Goal –
Your task is to quote the material that follows, in full and exactly.
START Data section
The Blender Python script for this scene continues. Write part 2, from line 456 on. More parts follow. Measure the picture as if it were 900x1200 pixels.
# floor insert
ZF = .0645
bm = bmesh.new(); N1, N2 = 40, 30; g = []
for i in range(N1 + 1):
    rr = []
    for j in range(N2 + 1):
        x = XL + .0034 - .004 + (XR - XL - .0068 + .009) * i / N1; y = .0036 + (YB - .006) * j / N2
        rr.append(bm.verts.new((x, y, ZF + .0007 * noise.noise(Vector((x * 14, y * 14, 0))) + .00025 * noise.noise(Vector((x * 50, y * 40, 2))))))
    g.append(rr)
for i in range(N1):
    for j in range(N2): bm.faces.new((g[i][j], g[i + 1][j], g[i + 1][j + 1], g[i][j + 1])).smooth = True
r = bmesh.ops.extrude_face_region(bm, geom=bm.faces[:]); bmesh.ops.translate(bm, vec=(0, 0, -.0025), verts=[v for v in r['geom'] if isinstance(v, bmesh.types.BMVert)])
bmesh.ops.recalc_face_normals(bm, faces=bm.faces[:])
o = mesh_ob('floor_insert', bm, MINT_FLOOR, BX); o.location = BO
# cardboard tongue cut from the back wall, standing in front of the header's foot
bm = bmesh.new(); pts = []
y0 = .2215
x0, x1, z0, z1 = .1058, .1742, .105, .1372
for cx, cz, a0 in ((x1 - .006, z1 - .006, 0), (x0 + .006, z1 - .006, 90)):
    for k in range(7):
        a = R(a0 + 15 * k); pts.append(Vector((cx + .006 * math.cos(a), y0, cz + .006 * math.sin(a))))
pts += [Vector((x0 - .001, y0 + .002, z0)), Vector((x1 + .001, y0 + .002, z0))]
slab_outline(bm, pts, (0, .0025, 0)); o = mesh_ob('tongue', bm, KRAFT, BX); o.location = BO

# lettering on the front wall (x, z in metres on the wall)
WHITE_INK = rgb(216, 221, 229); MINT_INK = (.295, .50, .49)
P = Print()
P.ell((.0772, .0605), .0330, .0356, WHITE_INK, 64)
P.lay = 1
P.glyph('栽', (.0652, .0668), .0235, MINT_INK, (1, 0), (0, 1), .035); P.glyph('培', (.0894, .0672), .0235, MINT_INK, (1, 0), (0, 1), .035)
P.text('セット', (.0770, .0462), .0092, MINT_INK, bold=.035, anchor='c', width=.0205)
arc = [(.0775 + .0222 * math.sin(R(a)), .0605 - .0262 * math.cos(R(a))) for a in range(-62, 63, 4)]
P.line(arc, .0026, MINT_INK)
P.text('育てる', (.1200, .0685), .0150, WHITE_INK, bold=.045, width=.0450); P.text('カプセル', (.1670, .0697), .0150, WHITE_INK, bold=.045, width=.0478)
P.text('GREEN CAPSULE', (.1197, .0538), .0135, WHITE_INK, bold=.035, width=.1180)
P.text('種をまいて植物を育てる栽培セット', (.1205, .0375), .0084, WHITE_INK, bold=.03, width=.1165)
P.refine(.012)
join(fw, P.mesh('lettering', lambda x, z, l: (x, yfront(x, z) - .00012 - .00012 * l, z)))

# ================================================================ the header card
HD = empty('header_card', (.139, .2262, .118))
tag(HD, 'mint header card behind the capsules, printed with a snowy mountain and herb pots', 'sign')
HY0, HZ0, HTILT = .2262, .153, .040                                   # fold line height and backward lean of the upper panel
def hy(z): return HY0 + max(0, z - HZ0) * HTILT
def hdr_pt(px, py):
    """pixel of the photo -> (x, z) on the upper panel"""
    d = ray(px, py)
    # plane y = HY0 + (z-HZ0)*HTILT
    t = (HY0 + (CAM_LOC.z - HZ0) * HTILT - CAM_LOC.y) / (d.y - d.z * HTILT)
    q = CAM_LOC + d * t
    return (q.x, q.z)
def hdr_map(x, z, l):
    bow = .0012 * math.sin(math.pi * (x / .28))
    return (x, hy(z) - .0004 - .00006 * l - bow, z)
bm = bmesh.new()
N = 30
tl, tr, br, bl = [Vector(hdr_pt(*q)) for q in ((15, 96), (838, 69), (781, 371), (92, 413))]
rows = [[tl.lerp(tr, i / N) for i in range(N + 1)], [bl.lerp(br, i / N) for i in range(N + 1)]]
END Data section
Full response –
The Blender Python script for this scene continues. Write part 2, from line 456 on. More parts follow. Measure the picture as if it were 900x1200 pixels.
# floor insert
ZF = .0645
bm = bmesh.new(); N1, N2 = 40, 30; g = []
for i in range(N1 + 1):
    rr = []
    for j in range(N2 + 1):
        x = XL + .0034 - .004 + (XR - XL - .0068 + .009) * i / N1; y = .0036 + (YB - .006) * j / N2
        rr.append(bm.verts.new((x, y, ZF + .0007 * noise.noise(Vector((x * 14, y * 14, 0))) + .00025 * noise.noise(Vector((x * 50, y * 40, 2))))))
    g.append(rr)
for i in range(N1):
    for j in range(N2): bm.faces.new((g[i][j], g[i + 1][j], g[i + 1][j + 1], g[i][j + 1])).smooth = True
r = bmesh.ops.extrude_face_region(bm, geom=bm.faces[:]); bmesh.ops.translate(bm, vec=(0, 0, -.0025), verts=[v for v in r['geom'] if isinstance(v, bmesh.types.BMVert)])
bmesh.ops.recalc_face_normals(bm, faces=bm.faces[:])
o = mesh_ob('floor_insert', bm, MINT_FLOOR, BX); o.location = BO
# cardboard tongue cut from the back wall, standing in front of the header's foot
bm = bmesh.new(); pts = []
y0 = .2215
x0, x1, z0, z1 = .1058, .1742, .105, .1372
for cx, cz, a0 in ((x1 - .006, z1 - .006, 0), (x0 + .006, z1 - .006, 90)):
    for k in range(7):
        a = R(a0 + 15 * k); pts.append(Vector((cx + .006 * math.cos(a), y0, cz + .006 * math.sin(a))))
pts += [Vector((x0 - .001, y0 + .002, z0)), Vector((x1 + .001, y0 + .002, z0))]
slab_outline(bm, pts, (0, .0025, 0)); o = mesh_ob('tongue', bm, KRAFT, BX); o.location = BO

# lettering on the front wall (x, z in metres on the wall)
WHITE_INK = rgb(216, 221, 229); MINT_INK = (.295, .50, .49)
P = Print()
P.ell((.0772, .0605), .0330, .0356, WHITE_INK, 64)
P.lay = 1
P.glyph('栽', (.0652, .0668), .0235, MINT_INK, (1, 0), (0, 1), .035); P.glyph('培', (.0894, .0672), .0235, MINT_INK, (1, 0), (0, 1), .035)
P.text('セット', (.0770, .0462), .0092, MINT_INK, bold=.035, anchor='c', width=.0205)
arc = [(.0775 + .0222 * math.sin(R(a)), .0605 - .0262 * math.cos(R(a))) for a in range(-62, 63, 4)]
P.line(arc, .0026, MINT_INK)
P.text('育てる', (.1200, .0685), .0150, WHITE_INK, bold=.045, width=.0450); P.text('カプセル', (.1670, .0697), .0150, WHITE_INK, bold=.045, width=.0478)
P.text('GREEN CAPSULE', (.1197, .0538), .0135, WHITE_INK, bold=.035, width=.1180)
P.text('種をまいて植物を育てる栽培セット', (.1205, .0375), .0084, WHITE_INK, bold=.03, width=.1165)
P.refine(.012)
join(fw, P.mesh('lettering', lambda x, z, l: (x, yfront(x, z) - .00012 - .00012 * l, z)))

# ================================================================ the header card
HD = empty('header_card', (.139, .2262, .118))
tag(HD, 'mint header card behind the capsules, printed with a snowy mountain and herb pots', 'sign')
HY0, HZ0, HTILT = .2262, .153, .040                                   # fold line height and backward lean of the upper panel
def hy(z): return HY0 + max(0, z - HZ0) * HTILT
def hdr_pt(px, py):
    """pixel of the photo -> (x, z) on the upper panel"""
    d = ray(px, py)
    # plane y = HY0 + (z-HZ0)*HTILT
    t = (HY0 + (CAM_LOC.z - HZ0) * HTILT - CAM_LOC.y) / (d.y - d.z * HTILT)
    q = CAM_LOC + d * t
    return (q.x, q.z)
def hdr_map(x, z, l):
    bow = .0012 * math.sin(math.pi * (x / .28))
    return (x, hy(z) - .0004 - .00006 * l - bow, z)
bm = bmesh.new()
N = 30
tl, tr, br, bl = [Vector(hdr_pt(*q)) for q in ((15, 96), (838, 69), (781, 371), (92, 413))]
rows = [[tl.lerp(tr, i / N) for i in range(N + 1)], [bl.lerp(br, i / N) for i in range(N + 1)]]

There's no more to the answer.